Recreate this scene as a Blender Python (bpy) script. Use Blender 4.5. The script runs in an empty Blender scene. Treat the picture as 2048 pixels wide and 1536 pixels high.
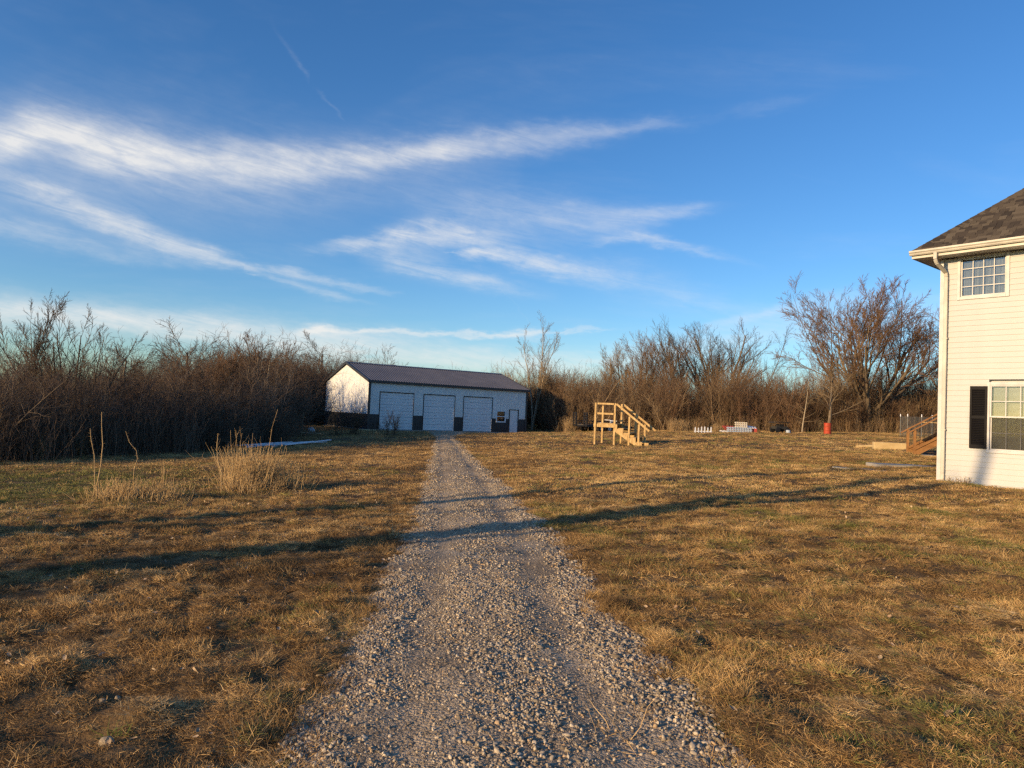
import bpy, math
import numpy as np
from mathutils import Vector, Matrix

SC = bpy.context.scene
COL = SC.collection
R = math.radians
rng = np.random.default_rng(11)

# ------------------------------------------------------------------ camera
PITCH, ROLL, FPX = 0.03777, 0.04345, 1435.0        # focal length in pixels of a 2048 px wide frame
cp, sp, cr, sr = math.cos(PITCH), math.sin(PITCH), math.cos(ROLL), math.sin(ROLL)
FWD = np.array([0, cp, sp]); _u = np.array([0, -sp, cp]); _r = np.array([1.0, 0, 0])
RGT = cr * _r + sr * _u; UPV = -sr * _r + cr * _u
cam_data = bpy.data.cameras.new('camera')
cam = bpy.data.objects.new('camera', cam_data); COL.objects.link(cam)
cam.matrix_world = Matrix(((RGT[0], UPV[0], -FWD[0], 0), (RGT[1], UPV[1], -FWD[1], 0), (RGT[2], UPV[2], -FWD[2], 0), (0, 0, 0, 1)))
cam_data.sensor_fit = 'HORIZONTAL'; cam_data.sensor_width = 36
cam_data.lens = 36 * FPX / 2048
cam_data.clip_start = 0.05; cam_data.clip_end = 5000
SC.camera = cam

# ------------------------------------------------------------------ sun, sky, exposure
SUN_AZ, SUN_EL = R(35.2), R(12.5)
SUN = Vector((-math.cos(SUN_AZ) * math.cos(SUN_EL), -math.sin(SUN_AZ) * math.cos(SUN_EL), math.sin(SUN_EL)))
sl = bpy.data.lights.new('sun', 'SUN'); sl.energy = 4.7; sl.angle = R(0.53); sl.color = (1.0, 0.70, 0.38)
so = bpy.data.objects.new('sun', sl); COL.objects.link(so); so.rotation_euler = SUN.to_track_quat('Z', 'Y').to_euler()
so.location = SUN * 100
SKY_STRENGTH = 0.12
VS = SC.view_settings
VS.view_transform = 'Standard'; VS.look = 'None'; VS.gamma = 1; VS.use_curve_mapping = False
VS.exposure = 0.38
SC.render.engine = 'CYCLES'
SC.cycles.max_bounces = 4; SC.cycles.diffuse_bounces = 2; SC.cycles.glossy_bounces = 2; SC.cycles.transparent_max_bounces = 10
SC.cycles.caustics_reflective = False; SC.cycles.caustics_refractive = False
SC.cycles.use_denoising = False
SC.cycles.pixel_filter_type = 'BLACKMAN_HARRIS'; SC.cycles.filter_width = 1.4


def ray(px, py):
    return FWD + RGT * (px - 1024) / FPX + UPV * (768 - py) / FPX


def make_world():
    w = bpy.data.worlds.new('World'); SC.world = w; w.cycles.sampling_method = 'MANUAL'; w.cycles.sample_map_resolution = 512; w.use_nodes = True
    nt = w.node_tree; nt.nodes.clear(); N = nt.nodes; L = nt.links

    def nd(t, **k):
        n = N.new(t)
        for a, b in k.items(): setattr(n, a, b)
        return n

    def val(sock, v):
        if hasattr(v, 'is_linked') or hasattr(v, 'links'): L.new(v, sock)
        else: sock.default_value = v

    def m(op, a, b=0.0, c=0.0, clamp=False):
        n = nd('ShaderNodeMath', operation=op, use_clamp=clamp)
        val(n.inputs[0], a); val(n.inputs[1], b)
        if op in ('MULTIPLY_ADD', 'SMOOTH_MIN'): val(n.inputs[2], c)
        return n.outputs[0]
    out = nd('ShaderNodeOutputWorld'); bg = nd('ShaderNodeBackground'); L.new(bg.outputs[0], out.inputs[0])
    sky = nd('ShaderNodeTexSky', sky_type='NISHITA'); sky.sun_disc = False
    sky.sun_elevation = SUN_EL; sky.sun_rotation = math.atan2(SUN.x, SUN.y) % (2 * math.pi)
    sky.air_density = 1.0; sky.dust_density = 0.3; sky.ozone_density = 2.2
    tc = nd('ShaderNodeTexCoord'); sep = nd('ShaderNodeSeparateXYZ'); L.new(tc.outputs['Generated'], sep.inputs[0])
    x, y, z = sep.outputs
    az = m('ARCTAN2', x, y); el = m('ARCSINE', z)

    def noise(vec, scale, det, rough=0.55, dist=0.0):
        n = nd('ShaderNodeTexNoise'); n.inputs['Scale'].default_value = scale; n.inputs['Detail'].default_value = det
        n.inputs['Roughness'].default_value = rough; n.inputs['Distortion'].default_value = dist
        L.new(vec, n.inputs['Vector']); return n.outputs['Fac']

    def comb(a, b, c=0.0):
        n = nd('ShaderNodeCombineXYZ'); val(n.inputs[0], a); val(n.inputs[1], b); val(n.inputs[2], c); return n.outputs[0]
    base = comb(az, el)
    n1 = noise(comb(m('MULTIPLY', az, 3.0), m('MULTIPLY', el, 9.0)), 1.6, 4)
    n2 = noise(comb(m('MULTIPLY', az, 12.0), m('MULTIPLY', el, 34.0), 3.0), 1.6, 6, 0.66)
    elw = m('ADD', el, m('ADD', m('MULTIPLY', m('SUBTRACT', n1, 0.5), 0.04), m('MULTIPLY', m('SUBTRACT', n2, 0.5), 0.026)))
    # fibrous texture: long wisps combed along a shallow slope
    fib = noise(comb(m('ADD', m('MULTIPLY', az, 9.0), m('MULTIPLY', el, 12.0)), m('MULTIPLY', m('ADD', el, m('MULTIPLY', az, 0.12)), 52.0), 7.0), 1.4, 7, 0.68, 0.8)
    fib2 = noise(comb(m('MULTIPLY', az, 20.0), m('MULTIPLY', el, 30.0), 1.0), 1.2, 6, 0.65, 0.4)
    fibm = nd('ShaderNodeMapRange'); L.new(m('ADD', m('MULTIPLY', fib, 0.62), m('MULTIPLY', fib2, 0.38)), fibm.inputs[0])
    fibm.inputs[1].default_value = 0.34; fibm.inputs[2].default_value = 0.70; fibm.inputs[3].default_value = 0.06; fibm.inputs[4].default_value = 1.3
    fibv = fibm.outputs[0]
    AZ0, AZ1, EL1, HW1 = -0.9, 0.9, 0.75, 0.15
    t = m('DIVIDE', m('SUBTRACT', az, AZ0), AZ1 - AZ0)

    tv = comb(t, t, t)

    def curves(*sets):
        # one lookup giving centre, half width and strength along the azimuth
        n = nd('ShaderNodeRGBCurve')
        for c, pts in zip(n.mapping.curves, sets):
            pts = sorted(pts); c.points[0].location = pts[0]; c.points[1].location = pts[-1]
            for p in pts[1:-1]: c.points.new(*p)
        n.mapping.update(); L.new(tv, n.inputs['Color'])
        q = nd('ShaderNodeSeparateColor'); L.new(n.outputs[0], q.inputs[0]); return q.outputs

    def band(pts, fibrous=1.0):
        # pts: (px, py, half width px, intensity) read off the sky, kept as azimuth / elevation
        C, H, I = [], [], []
        for px, py, hw, it in pts:
            d = ray(px, py); d = d / np.linalg.norm(d)
            a = (math.atan2(d[0], d[1]) - AZ0) / (AZ1 - AZ0)
            C.append((a, math.asin(d[2]) / EL1)); H.append((a, hw / FPX / HW1)); I.append((a, it))
        a0, a1 = I[0][0], I[-1][0]
        I = [(max(a0 - 0.02, 0), 0.0)] + I + [(min(a1 + 0.02, 1), 0.0)]
        cC, cH, cI = curves(C, H, I)
        dist = m('DIVIDE', m('ABSOLUTE', m('SUBTRACT', elw, m('MULTIPLY', cC, EL1))), m('MAXIMUM', m('MULTIPLY', cH, HW1), 0.001))
        fall = m('POWER', 2.718, m('MULTIPLY', m('MULTIPLY', dist, dist), -0.9))
        it = m('MAXIMUM', cI, 0.0)
        v = m('MULTIPLY', fall, it)
        if fibrous: v = m('MULTIPLY', v, m('ADD', m('MULTIPLY', fibv, fibrous), 1 - fibrous))
        return v
    B = [
        band([(-120, 285, 30, .5), (0, 282, 34, .75), (90, 262, 28, .9), (170, 285, 32, .9), (260, 305, 34, .8), (400, 322, 32, .7), (550, 332, 30, .72), (700, 325, 28, .72), (850, 305, 24, .75), (950, 292, 20, .55), (1100, 280, 20, .42), (1200, 262, 17, .36), (1320, 242, 11, .2), (1400, 236, 8, .03)], .6),
        band([(-100, 330, 90, .25), (150, 330, 90, .3), (450, 360, 80, .22), (750, 350, 70, .16), (1000, 330, 60, .06)], .5),
        band([(20, 372, 16, .2), (120, 400, 18, .6), (200, 438, 20, .65), (300, 480, 20, .65), (400, 510, 15, .65), (480, 530, 10, .55), (600, 548, 9, .5), (760, 578, 6, .2)], .8),
        band([(-100, 430, 20, .2), (0, 450, 18, .28), (120, 478, 16, .3), (260, 512, 12, .2), (400, 535, 10, .05)], .8),
        band([(620, 492, 10, .1), (700, 490, 12, .5), (790, 478, 22, .75), (860, 470, 28, .8), (960, 470, 24, .55), (1060, 478, 14, .1)], .85),
        band([(760, 520, 16, .2), (840, 535, 18, .6), (950, 560, 16, .45), (1080, 590, 14, .1)], .9),
        band([(935, 512, 8, .6), (980, 512, 14, .85), (1060, 522, 18, .75), (1160, 545, 20, .6), (1300, 568, 26, .25), (1450, 610, 22, .14), (1600, 640, 20, .05)], .85),
        band([(850, 400, 30, .1), (1050, 430, 32, .36), (1250, 440, 24, .42), (1370, 422, 12, .36), (1450, 410, 8, .03)], .7),
        band([(1190, 482, 8, .1), (1290, 478, 9, .45), (1380, 492, 7, .32), (1490, 518, 6, .05)], .8),
        band([(540, 555, 6, .3), (620, 575, 8, .32), (720, 600, 6, .12)], .8),
        band([(-200, 610, 30, .8), (0, 622, 28, .85), (200, 640, 28, .9), (400, 655, 30, .85), (600, 690, 30, .85), (800, 705, 28, .75), (1000, 725, 26, .7), (1300, 720, 24, .45), (1700, 640, 30, .25), (2200, 640, 40, .2)], .6),
        band([(600, 668, 8, .3), (635, 668, 9, .75), (700, 672, 5, .4), (730, 667, 6, .7), (880, 671, 4.5, .55), (980, 669, 5, .6), (1050, 664, 8, .85), (1090, 663, 6, .3)], .35),
        band([(1100, 664, 3, .1), (1160, 662, 4, .35), (1230, 660, 3, .05)], .3),
        band([(1380, 670, 8, .05), (1470, 645, 10, .3), (1600, 610, 12, .2), (1800, 590, 16, .05)], .6),
        band([(588, 112, 5, .08), (606, 138, 5, .12), (622, 158, 4, .0), (642, 180, 4, .04), (670, 212, 3.5, .09), (695, 242, 3, .0)], .8),
        band([(1440, 232, 8, .02), (1540, 215, 9, .07), (1640, 195, 7, .01)], .6),
    ]
    tot = B[0]
    for b in B[1:]: tot = m('ADD', tot, b)
    # thin cirrus over the whole dome
    den = m('ADD', m('MAXIMUM', z, 0.0), 0.18)
    pl = comb(m('DIVIDE', x, den), m('MULTIPLY', m('DIVIDE', y, den), 2.2))
    gen = nd('ShaderNodeMapRange'); L.new(noise(pl, 0.9, 5, 0.6, 0.4), gen.inputs[0])
    gen.inputs[1].default_value = 0.5; gen.inputs[2].default_value = 0.8; gen.inputs[3].default_value = 0; gen.inputs[4].default_value = 0.10
    tot = m('ADD', tot, m('MULTIPLY', gen.outputs[0], m('ADD', fibv, 0.2)), clamp=True)
    tot = m('MULTIPLY', tot, 0.86)
    hsv = nd('ShaderNodeHueSaturation'); hsv.inputs['Saturation'].default_value = 1.2; hsv.inputs['Value'].default_value = 1.0
    L.new(sky.outputs[0], hsv.inputs['Color'])
    tint = nd('ShaderNodeMix', data_type='RGBA', blend_type='MULTIPLY'); tint.inputs[0].default_value = 1.0
    L.new(hsv.outputs[0], tint.inputs[6]); tint.inputs[7].default_value = (0.71, 0.92, 1.18, 1)
    mix = nd('ShaderNodeMix', data_type='RGBA'); L.new(tot, mix.inputs[0]); L.new(tint.outputs[2], mix.inputs[6])
    mix.inputs[7].default_value = (5.9, 5.75, 5.5, 1)
    L.new(mix.outputs[2], bg.inputs[0]); bg.inputs[1].default_value = SKY_STRENGTH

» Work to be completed
Please reproduce the listing exactly from its opening line through the line that contains "rng = np.random.default_rng(11)", both included, with all pictures omitted.

» Response to the task
Recreate this scene as a Blender Python (bpy) script. Use Blender 4.5. The script runs in an empty Blender scene. Treat the picture as 2048 pixels wide and 1536 pixels high.
import bpy, math
import numpy as np
from mathutils import Vector, Matrix

SC = bpy.context.scene
COL = SC.collection
R = math.radians
rng = np.random.default_rng(11)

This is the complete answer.